Leave out the pictures, and retype only the lines from the beginning of the material through the line that contains "near the greenhouse')", including both.

# Start of Supplied data

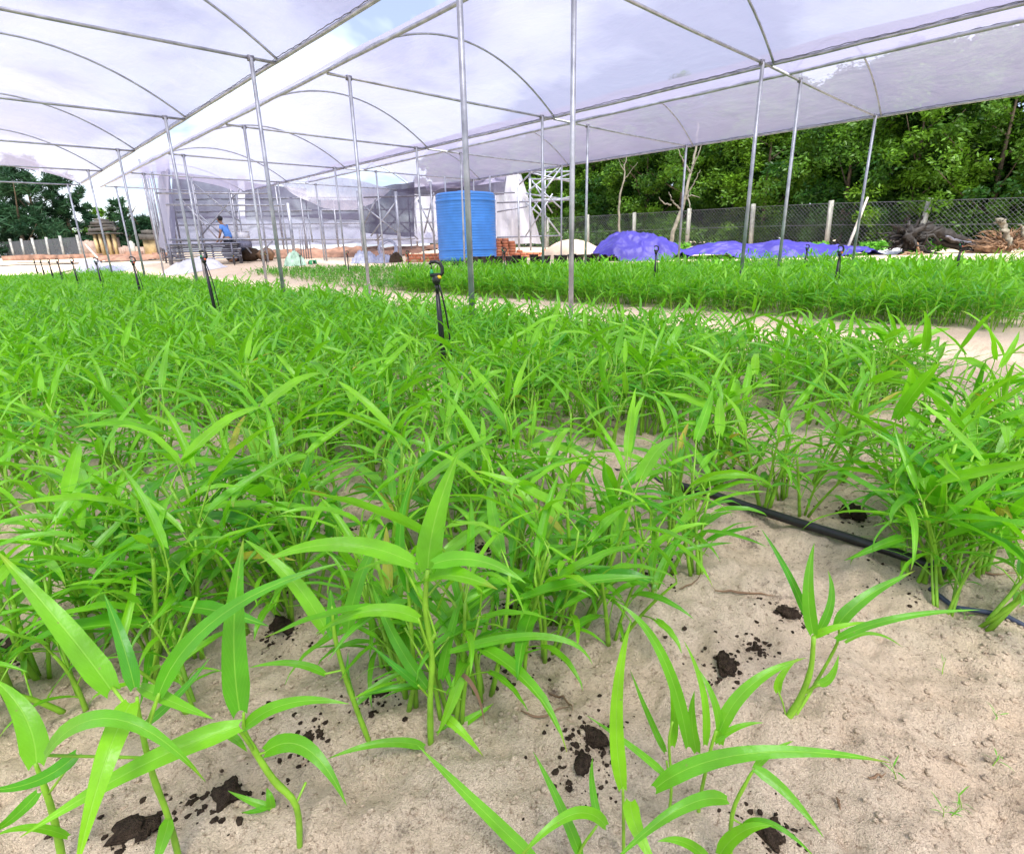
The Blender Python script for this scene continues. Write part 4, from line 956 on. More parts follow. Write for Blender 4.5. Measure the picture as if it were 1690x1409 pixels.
for k, (x, y, w, h, lab, mm) in enumerate(((600, 416, 40, .34, 'heap of grey scrap plastic by the greenhouse foot', GREYP), (632, 418, 34, .22, 'flattened dark rubble left of the low brick wall', GREYP), (652, 417, 22, .26, 'dark rubble heap against the low brick wall', COMPOST),
        (720, 424, 18, .14, 'small brown clump on the sand left of the tank', ROOT))):
    heap('rubble_heap', lab, 'rubble', x, y, 20.2, w, h, .9, mm, 30+k, None, .45, 40, 'rubble heaps near the greenhouse')

# ------------------------------------------------------------------ fences
def fence(pts, zt, ph, label, postm, n_sub=0, wire=True, net=None, cell=.13, name='wire_fence', pw=.13):
    O = V(*pts[0][:2], float(gz0(*pts[0][:2]))); t = empty(name, O, label, 'fence')
    for k, p in enumerate(pts):
        g = float(gz0(p[0], p[1])); h = ph+rng.normal(0, .03); le = rng.normal(0, .035, 2)
        a = YR
        m_ = MB(); R = np.array(Matrix.Rotation(le[0], 3, 'X') @ Matrix.Rotation(le[1], 3, 'Y') @ Matrix.Rotation(a+.4, 3, 'Z'))
        m_.box((p[0], p[1], g+h/2-.1), (pw, pw, h+.2), R=R, j=.006); m_.build('fence_post', postm, t, smooth=False, origin=O)
    mb = MB(); H = ph-.12; nb = None
    for k in range(len(pts)-1):
        a = V(*pts[k][:2], float(gz0(*pts[k][:2]))+.03); b = V(*pts[k+1][:2], float(gz0(*pts[k+1][:2]))+.03); L = np.linalg.norm(b-a); e = (b-a)/L
        dn = V(-e[1], e[0], 0)*.07
        if wire:
            w = .0026
            for s in (1, -1):
                x = -H
                while x < L:
                    x0, z0, x1, z1 = (x, 0, x+H, H) if s > 0 else (x, H, x+H, 0)
                    # clip to the panel
                    if x0 < 0: z0 += (-x0)*(1 if s > 0 else -1); x0 = 0
                    if x1 > L: z1 -= (x1-L)*(1 if s > 0 else -1); x1 = L
                    if x1 > x0:
                        A = a+e*x0+V(0, 0, z0)+dn; B = a+e*x1+V(0, 0, z1)+dn
                        mb.tube([A, B], w, 3, cap=False)
                    x += cell
            for z in (0, H*.5, H): mb.tube([a+V(0, 0, z)+dn, b+V(0, 0, z)+dn], .006, 4, cap=False)
    if wire:
        o = mb.build('wire_mesh', STEELD, t, smooth=False, origin=O); o['kind'] = 'stuff'
    if net:
        v, f = [], []
        for k, p in enumerate(pts):
            g = float(gz0(p[0], p[1])); v += [(p[0], p[1], g), (p[0], p[1], g+ph-.15)]
        v = np.array(v)-O+V(.05, .05, 0); f = [[2*k, 2*k+2, 2*k+3, 2*k+1] for k in range(len(pts)-1)]
        link('net', mesh('net', v, f, mats=net), t)
    return t
fp = [(24.5-.02*k, 1.9-3.02*(-k)+0.) for k in range(-3, 9)]
fp = [(24.45+.035*max(0, y-8), y) for (x, y) in fp]
fence(fp, 2, 1.66, 'chain link fence on square concrete posts in front of the woods', CONC, cell=.14)
fl = [G(x, 428, fd) for x, fd in ((-30, 52), (5, 49.5), (25, 47), (43, 45), (62, 43.2), (84, 41.5), (108, 40), (136, 38.5))]
fence([tuple(p) for p in fl], 2, 1.42, 'netted fence on short concrete posts at the far left', simple('old_concrete', (.25, .25, .24), .9, var=.2, scale=4), wire=False, net=FNET, pw=.13)

# ------------------------------------------------------------------ trees
def leafcloud(centers, radii, nper, size, aspect, seed, droop=0., flat=.75, tints=None):
    g = np.random.default_rng(seed); C = np.repeat(centers, nper, 0); Rr = np.repeat(radii, nper)
    n = len(C); dv = g.normal(size=(n, 3)); dv /= np.linalg.norm(dv, axis=1)[:, None]; rr = g.random(n)**.45
    P = C+dv*(rr*Rr)[:, None]*np.array([1, 1, flat])
    a = g.normal(size=(n, 3)); a[:, 2] = a[:, 2]*.6-droop; a += dv*.6; a /= np.linalg.norm(a, axis=1)[:, None]
    b = np.cross(a, g.normal(size=(n, 3))+np.array([0, 0, .6])); b /= np.linalg.norm(b, axis=1)[:, None]
    s = size*g.uniform(.6, 1.3, n)[:, None]; w = s*aspect
    v = np.stack([P-a*s*.5, P+b*w*.5-a*s*.05, P+a*s*.5, P-b*w*.5-a*s*.05], 1).reshape(-1, 3)
    f = np.arange(n*4).reshape(-1, 4)
    t = np.repeat((np.repeat(tints if tints is not None else np.zeros(len(centers)), nper)+g.uniform(-.12, .12, n)), 4)
    return v, f, t
def tree(base, h, cr, label, cat='tree', group=None, name='leafy_tree', ncl=90, nper=110, size=.17, aspect=.38, seed=0, trunk=BARK, low=.12, mat=None, lean=(0, 0), droop=.2, tint=.45, tr=.10, ell=1.0, showlimbs=7):
    g = np.random.default_rng(seed+1000); B = V(base[0], base[1], float(gz0(base[0], base[1])))
    t = empty(name, B, label, cat, group)
    top = V(lean[0]*h, lean[1]*h, h*.78); pts = bez(V(0, 0, -.2), V(lean[0]*h*.2+g.normal(0, .15), lean[1]*h*.2+g.normal(0, .15), h*.4), top, 10)
    MB().tube(pts, np.linspace(tr*1.3, tr*.25, 10), 8, noise=.1).build('trunk', trunk, t)
    mb = MB()
    for k in range(showlimbs):
        s = pts[int(2+k*7/showlimbs)]; a = g.uniform(0, 6.28); l = cr*g.uniform(.5, .95)
        e = s+V(math.cos(a)*l, math.sin(a)*l, l*g.uniform(.5, 1.2)); mb.tube(bez(s, (s+e)/2+V(0, 0, -.1*l), e, 6), np.linspace(tr*.45, tr*.1, 6), 5)
    o = mb.build('branches', trunk, t)
    # clump centres over an uneven crown
    u = g.random(ncl); th = g.uniform(0, 6.28, ncl); zc = low+(1-low)*u
    prof = np.sin(np.pi*np.clip((zc-low)/(1-low)*.86+.10, 0, 1))**.6
    rad = cr*prof*np.sqrt(g.uniform(.15, 1.05, ncl))*(1+.25*np.sin(th*3+seed))
    C = np.column_stack([np.cos(th)*rad*ell+lean[0]*h*zc, np.sin(th)*rad+lean[1]*h*zc, zc*h])
    rs = cr*g.uniform(.13, .30, ncl)
    v, f, tt = leafcloud(C, rs, nper, size, aspect, seed, droop, tints=np.clip(tint+g.normal(0, .22, ncl)+(zc-.5)*.25, 0, 1))
    link('crown', mesh('crown', v, f, tint=tt, mats=mat or TREE, smooth=False), t)
    return t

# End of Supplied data

> **Expected answer**
The Blender Python script for this scene continues. Write part 4, from line 956 on. More parts follow. Write for Blender 4.5. Measure the picture as if it were 1690x1409 pixels.
for k, (x, y, w, h, lab, mm) in enumerate(((600, 416, 40, .34, 'heap of grey scrap plastic by the greenhouse foot', GREYP), (632, 418, 34, .22, 'flattened dark rubble left of the low brick wall', GREYP), (652, 417, 22, .26, 'dark rubble heap against the low brick wall', COMPOST),
        (720, 424, 18, .14, 'small brown clump on the sand left of the tank', ROOT))):
    heap('rubble_heap', lab, 'rubble', x, y, 20.2, w, h, .9, mm, 30+k, None, .45, 40, 'rubble heaps near the greenhouse')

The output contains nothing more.